■ Problem ■
Reproduce each line exactly.

────────────────────────────────────────

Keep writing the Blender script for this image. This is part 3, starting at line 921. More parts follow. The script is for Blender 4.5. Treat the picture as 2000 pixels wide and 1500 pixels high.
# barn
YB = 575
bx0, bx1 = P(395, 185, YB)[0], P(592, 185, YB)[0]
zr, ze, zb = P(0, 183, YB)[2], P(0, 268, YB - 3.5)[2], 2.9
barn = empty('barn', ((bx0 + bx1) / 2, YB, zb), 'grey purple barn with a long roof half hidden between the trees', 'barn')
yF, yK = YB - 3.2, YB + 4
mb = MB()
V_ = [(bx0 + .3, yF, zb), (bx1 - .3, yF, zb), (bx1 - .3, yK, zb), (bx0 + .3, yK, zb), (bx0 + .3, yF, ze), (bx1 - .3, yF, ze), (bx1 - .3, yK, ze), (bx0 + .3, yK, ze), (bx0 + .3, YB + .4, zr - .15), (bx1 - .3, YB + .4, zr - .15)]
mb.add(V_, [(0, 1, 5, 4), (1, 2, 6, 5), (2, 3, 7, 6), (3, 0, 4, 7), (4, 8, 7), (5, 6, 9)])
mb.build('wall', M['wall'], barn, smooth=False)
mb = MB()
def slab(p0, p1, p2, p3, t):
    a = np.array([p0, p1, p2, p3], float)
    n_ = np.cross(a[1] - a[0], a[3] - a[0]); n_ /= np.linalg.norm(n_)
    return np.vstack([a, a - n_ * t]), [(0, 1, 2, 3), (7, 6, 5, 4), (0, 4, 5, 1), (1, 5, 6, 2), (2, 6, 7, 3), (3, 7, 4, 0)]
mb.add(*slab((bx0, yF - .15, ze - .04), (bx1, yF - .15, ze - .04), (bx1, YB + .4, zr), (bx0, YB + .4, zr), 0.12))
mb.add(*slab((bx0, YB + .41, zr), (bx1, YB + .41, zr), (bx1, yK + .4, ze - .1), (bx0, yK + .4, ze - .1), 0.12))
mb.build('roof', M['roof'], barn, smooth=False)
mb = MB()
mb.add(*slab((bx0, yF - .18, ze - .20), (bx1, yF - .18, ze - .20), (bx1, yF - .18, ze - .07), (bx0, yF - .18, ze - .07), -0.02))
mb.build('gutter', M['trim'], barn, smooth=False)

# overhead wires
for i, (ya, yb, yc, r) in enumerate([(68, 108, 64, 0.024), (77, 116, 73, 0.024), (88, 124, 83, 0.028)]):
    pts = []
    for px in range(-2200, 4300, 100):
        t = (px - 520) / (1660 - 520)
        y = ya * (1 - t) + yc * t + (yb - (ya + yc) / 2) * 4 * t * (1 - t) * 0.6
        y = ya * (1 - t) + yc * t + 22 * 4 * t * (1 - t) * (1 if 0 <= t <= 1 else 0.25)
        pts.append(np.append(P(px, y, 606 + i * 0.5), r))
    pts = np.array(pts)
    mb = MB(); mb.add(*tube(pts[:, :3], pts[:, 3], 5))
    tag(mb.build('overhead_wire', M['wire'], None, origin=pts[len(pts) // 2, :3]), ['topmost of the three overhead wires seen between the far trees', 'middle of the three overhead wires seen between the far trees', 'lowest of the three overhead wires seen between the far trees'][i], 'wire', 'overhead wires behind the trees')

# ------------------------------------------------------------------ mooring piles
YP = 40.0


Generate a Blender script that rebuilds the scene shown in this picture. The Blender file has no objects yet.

────────────────────────────────────────

■ Result of this task ■
Keep writing the Blender script for this image. This is part 3, starting at line 921. More parts follow. The script is for Blender 4.5. Treat the picture as 2000 pixels wide and 1500 pixels high.
# barn
YB = 575
bx0, bx1 = P(395, 185, YB)[0], P(592, 185, YB)[0]
zr, ze, zb = P(0, 183, YB)[2], P(0, 268, YB - 3.5)[2], 2.9
barn = empty('barn', ((bx0 + bx1) / 2, YB, zb), 'grey purple barn with a long roof half hidden between the trees', 'barn')
yF, yK = YB - 3.2, YB + 4
mb = MB()
V_ = [(bx0 + .3, yF, zb), (bx1 - .3, yF, zb), (bx1 - .3, yK, zb), (bx0 + .3, yK, zb), (bx0 + .3, yF, ze), (bx1 - .3, yF, ze), (bx1 - .3, yK, ze), (bx0 + .3, yK, ze), (bx0 + .3, YB + .4, zr - .15), (bx1 - .3, YB + .4, zr - .15)]
mb.add(V_, [(0, 1, 5, 4), (1, 2, 6, 5), (2, 3, 7, 6), (3, 0, 4, 7), (4, 8, 7), (5, 6, 9)])
mb.build('wall', M['wall'], barn, smooth=False)
mb = MB()
def slab(p0, p1, p2, p3, t):
    a = np.array([p0, p1, p2, p3], float)
    n_ = np.cross(a[1] - a[0], a[3] - a[0]); n_ /= np.linalg.norm(n_)
    return np.vstack([a, a - n_ * t]), [(0, 1, 2, 3), (7, 6, 5, 4), (0, 4, 5, 1), (1, 5, 6, 2), (2, 6, 7, 3), (3, 7, 4, 0)]
mb.add(*slab((bx0, yF - .15, ze - .04), (bx1, yF - .15, ze - .04), (bx1, YB + .4, zr), (bx0, YB + .4, zr), 0.12))
mb.add(*slab((bx0, YB + .41, zr), (bx1, YB + .41, zr), (bx1, yK + .4, ze - .1), (bx0, yK + .4, ze - .1), 0.12))
mb.build('roof', M['roof'], barn, smooth=False)
mb = MB()
mb.add(*slab((bx0, yF - .18, ze - .20), (bx1, yF - .18, ze - .20), (bx1, yF - .18, ze - .07), (bx0, yF - .18, ze - .07), -0.02))
mb.build('gutter', M['trim'], barn, smooth=False)

# overhead wires
for i, (ya, yb, yc, r) in enumerate([(68, 108, 64, 0.024), (77, 116, 73, 0.024), (88, 124, 83, 0.028)]):
    pts = []
    for px in range(-2200, 4300, 100):
        t = (px - 520) / (1660 - 520)
        y = ya * (1 - t) + yc * t + (yb - (ya + yc) / 2) * 4 * t * (1 - t) * 0.6
        y = ya * (1 - t) + yc * t + 22 * 4 * t * (1 - t) * (1 if 0 <= t <= 1 else 0.25)
        pts.append(np.append(P(px, y, 606 + i * 0.5), r))
    pts = np.array(pts)
    mb = MB(); mb.add(*tube(pts[:, :3], pts[:, 3], 5))
    tag(mb.build('overhead_wire', M['wire'], None, origin=pts[len(pts) // 2, :3]), ['topmost of the three overhead wires seen between the far trees', 'middle of the three overhead wires seen between the far trees', 'lowest of the three overhead wires seen between the far trees'][i], 'wire', 'overhead wires behind the trees')

# ------------------------------------------------------------------ mooring piles
YP = 40.0


Generate a Blender script that rebuilds the scene shown in this picture. The Blender file has no objects yet.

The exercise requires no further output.